Work to complete →
Scan the records for the string "Python"; copy each line where it occurs.

Given records →
-----

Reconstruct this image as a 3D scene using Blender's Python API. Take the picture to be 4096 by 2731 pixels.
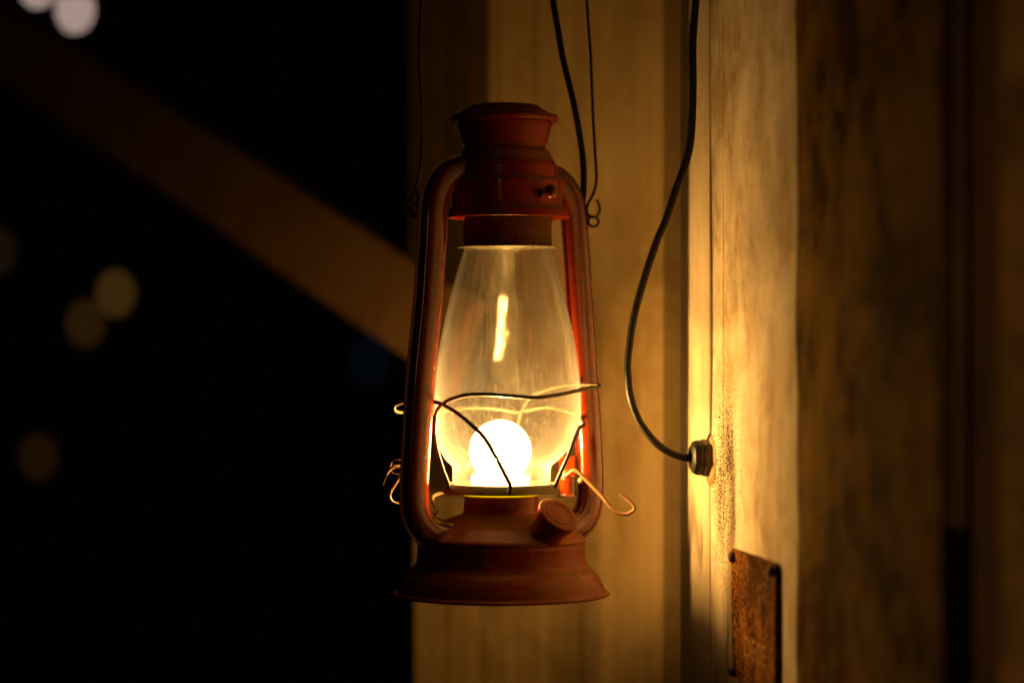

-----

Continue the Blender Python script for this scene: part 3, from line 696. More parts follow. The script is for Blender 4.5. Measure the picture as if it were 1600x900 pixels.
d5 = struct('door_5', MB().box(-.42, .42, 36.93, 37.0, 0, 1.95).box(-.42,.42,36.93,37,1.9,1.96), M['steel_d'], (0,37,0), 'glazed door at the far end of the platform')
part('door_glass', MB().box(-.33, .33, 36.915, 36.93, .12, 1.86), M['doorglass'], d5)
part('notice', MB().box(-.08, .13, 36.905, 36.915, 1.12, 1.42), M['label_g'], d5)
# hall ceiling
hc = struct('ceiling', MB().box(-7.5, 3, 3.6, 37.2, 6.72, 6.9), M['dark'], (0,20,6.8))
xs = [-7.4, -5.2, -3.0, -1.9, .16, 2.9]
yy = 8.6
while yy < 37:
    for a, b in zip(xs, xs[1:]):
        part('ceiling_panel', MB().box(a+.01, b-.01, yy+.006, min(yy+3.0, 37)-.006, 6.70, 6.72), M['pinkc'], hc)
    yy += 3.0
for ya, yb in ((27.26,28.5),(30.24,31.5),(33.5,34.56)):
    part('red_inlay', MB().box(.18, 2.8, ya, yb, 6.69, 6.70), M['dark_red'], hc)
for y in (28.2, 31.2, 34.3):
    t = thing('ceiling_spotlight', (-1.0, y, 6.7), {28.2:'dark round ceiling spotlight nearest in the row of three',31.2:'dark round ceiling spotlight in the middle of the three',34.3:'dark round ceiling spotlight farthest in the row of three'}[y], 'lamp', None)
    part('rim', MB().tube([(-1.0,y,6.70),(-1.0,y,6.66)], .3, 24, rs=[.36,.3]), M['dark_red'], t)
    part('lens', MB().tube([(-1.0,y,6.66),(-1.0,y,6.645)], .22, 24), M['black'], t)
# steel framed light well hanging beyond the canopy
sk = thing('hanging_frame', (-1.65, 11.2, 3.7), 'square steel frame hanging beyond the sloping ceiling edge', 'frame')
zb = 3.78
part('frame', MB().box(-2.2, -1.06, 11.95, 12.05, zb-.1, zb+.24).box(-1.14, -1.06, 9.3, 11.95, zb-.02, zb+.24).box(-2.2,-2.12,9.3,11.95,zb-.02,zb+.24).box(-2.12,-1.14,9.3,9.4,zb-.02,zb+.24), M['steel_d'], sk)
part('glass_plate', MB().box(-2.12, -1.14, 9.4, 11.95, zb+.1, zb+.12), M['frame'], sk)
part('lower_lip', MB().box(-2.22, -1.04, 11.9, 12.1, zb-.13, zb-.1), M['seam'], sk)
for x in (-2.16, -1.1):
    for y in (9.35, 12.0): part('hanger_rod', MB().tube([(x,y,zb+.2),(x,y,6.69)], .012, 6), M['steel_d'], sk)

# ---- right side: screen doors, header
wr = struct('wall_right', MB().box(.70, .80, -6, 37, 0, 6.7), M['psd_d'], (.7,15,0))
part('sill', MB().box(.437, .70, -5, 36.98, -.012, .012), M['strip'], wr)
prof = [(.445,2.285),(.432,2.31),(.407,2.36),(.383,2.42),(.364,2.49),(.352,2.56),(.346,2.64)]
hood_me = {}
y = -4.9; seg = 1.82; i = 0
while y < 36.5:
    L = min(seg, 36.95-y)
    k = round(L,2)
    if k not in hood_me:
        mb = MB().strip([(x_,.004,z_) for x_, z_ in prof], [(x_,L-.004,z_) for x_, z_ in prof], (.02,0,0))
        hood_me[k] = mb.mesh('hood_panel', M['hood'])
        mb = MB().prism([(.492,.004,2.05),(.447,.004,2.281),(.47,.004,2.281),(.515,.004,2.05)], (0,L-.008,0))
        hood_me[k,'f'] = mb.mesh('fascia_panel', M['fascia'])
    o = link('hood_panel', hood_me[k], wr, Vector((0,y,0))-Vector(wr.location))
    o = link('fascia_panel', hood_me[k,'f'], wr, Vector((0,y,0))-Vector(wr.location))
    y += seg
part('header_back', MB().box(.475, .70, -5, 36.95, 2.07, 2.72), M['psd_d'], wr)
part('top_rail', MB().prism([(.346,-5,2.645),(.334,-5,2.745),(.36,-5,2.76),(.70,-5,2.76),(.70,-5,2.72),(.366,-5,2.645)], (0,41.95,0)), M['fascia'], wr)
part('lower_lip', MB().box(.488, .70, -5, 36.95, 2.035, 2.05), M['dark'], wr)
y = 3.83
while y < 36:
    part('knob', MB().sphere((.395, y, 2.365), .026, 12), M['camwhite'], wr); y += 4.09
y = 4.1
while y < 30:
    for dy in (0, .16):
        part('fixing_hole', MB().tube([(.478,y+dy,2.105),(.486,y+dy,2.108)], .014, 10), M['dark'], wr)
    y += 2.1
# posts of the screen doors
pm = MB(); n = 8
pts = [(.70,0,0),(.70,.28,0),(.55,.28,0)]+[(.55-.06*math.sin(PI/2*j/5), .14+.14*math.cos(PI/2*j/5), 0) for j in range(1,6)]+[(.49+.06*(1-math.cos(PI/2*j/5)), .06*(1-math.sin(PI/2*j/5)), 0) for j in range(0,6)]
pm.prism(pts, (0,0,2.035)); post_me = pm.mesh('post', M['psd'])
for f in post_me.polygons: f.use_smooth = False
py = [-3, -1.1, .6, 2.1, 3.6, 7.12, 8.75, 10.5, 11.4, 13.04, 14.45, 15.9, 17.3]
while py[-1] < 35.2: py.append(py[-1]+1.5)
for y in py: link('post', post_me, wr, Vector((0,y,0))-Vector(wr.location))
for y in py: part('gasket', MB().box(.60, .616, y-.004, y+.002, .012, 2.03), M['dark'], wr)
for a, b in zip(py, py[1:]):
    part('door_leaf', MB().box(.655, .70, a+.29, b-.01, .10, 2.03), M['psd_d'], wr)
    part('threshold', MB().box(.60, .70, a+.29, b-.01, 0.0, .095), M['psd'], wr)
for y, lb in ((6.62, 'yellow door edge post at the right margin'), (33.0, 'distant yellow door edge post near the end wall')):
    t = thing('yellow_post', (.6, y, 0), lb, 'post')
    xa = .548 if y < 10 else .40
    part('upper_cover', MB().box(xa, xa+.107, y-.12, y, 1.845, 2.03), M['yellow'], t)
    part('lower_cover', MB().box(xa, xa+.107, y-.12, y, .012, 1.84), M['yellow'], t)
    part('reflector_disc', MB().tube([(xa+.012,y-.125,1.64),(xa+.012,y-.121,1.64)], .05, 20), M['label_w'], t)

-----

Exercise response →
Reconstruct this image as a 3D scene using Blender's Python API. Take the picture to be 4096 by 2731 pixels.
Continue the Blender Python script for this scene: part 3, from line 696. More parts follow. The script is for Blender 4.5. Measure the picture as if it were 1600x900 pixels.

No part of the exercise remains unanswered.